Thursday, August 9, 2018

Popper on Writing and Objective Knowledge

Sir Karl Popper made a sharp distinction between subjective and objective knowledge. Subjective knowledge is, he thought, deficient. It is expressive of our concrete mental dispositions and expectations; it consists of concrete world 2 thought processes. Objective knowledge is far superior. But how do we get from subjective to objective knowledge?

Popper believed that objective knowledge comes about by writing ideas down:
Putting your ideas into words, or better, writing them down makes an important difference. For in this way they become criticisable, Before this, they were part of ourselves. We may have had doubts. But we could not criticize them in the way in which we criticize a linguistically formulated proposition or, better still, a written report. Thus there is at least one important sense of "knowledge"—the sense of "linguistically formulated theories submitted to criticism." It is what I call "knowledge in the objective sense". Scientific knowledge belongs to it. It is knowledge which is stored in our libraries rather than in our heads.[1]
Knowledge stored in libraries and in our notes is much more important than knowledge stored in our heads; it leads to the growth of knowledge in the objective sense of the word because it allows of and enables serious criticism.

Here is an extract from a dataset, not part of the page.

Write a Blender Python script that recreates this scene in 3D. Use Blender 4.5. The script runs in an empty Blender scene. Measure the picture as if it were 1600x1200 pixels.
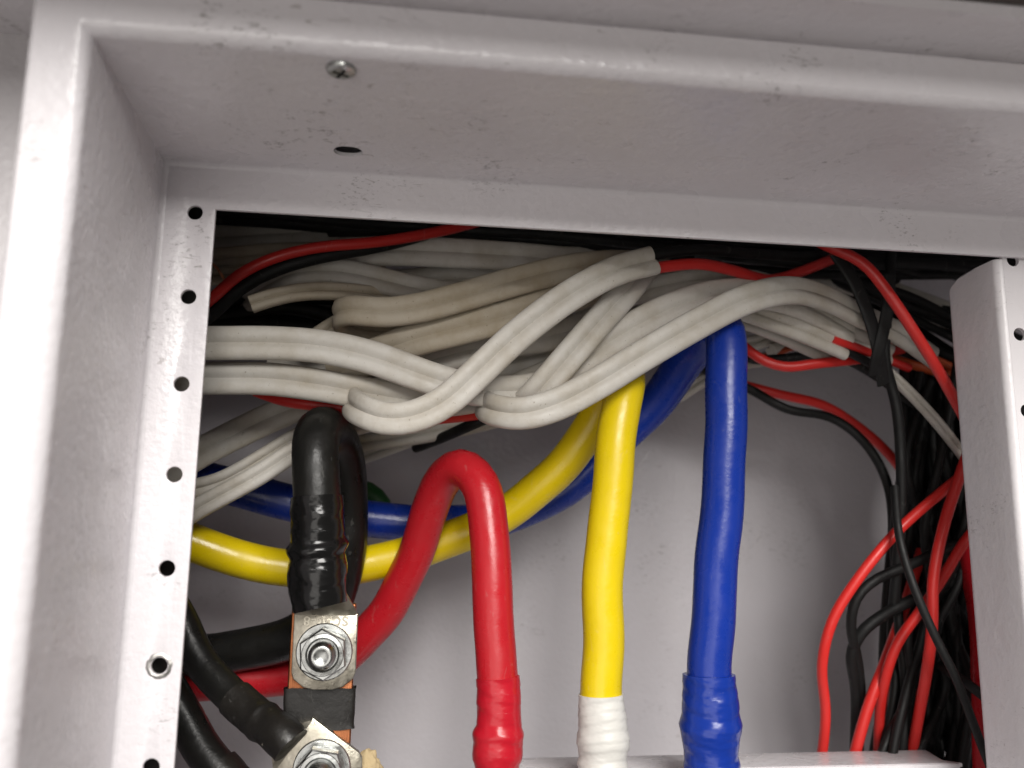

That is one of the reason why I consider it so important to take notes.

1. See Bryan Magee, Modern British Philosophy. Dialogues with A.J. Ayers, Stuart Hampshire, Alisdair MacIntyre, Alan Montefiore, David Pears, Karl Popper, Anthony Quinton, Gilbert Ryle, Ninian Smart, Peter Strawson, Geoffrey Warnock, Bernard Williams, Richard Wollheim. (New York: St. Martin's Press, 1971), p. 74.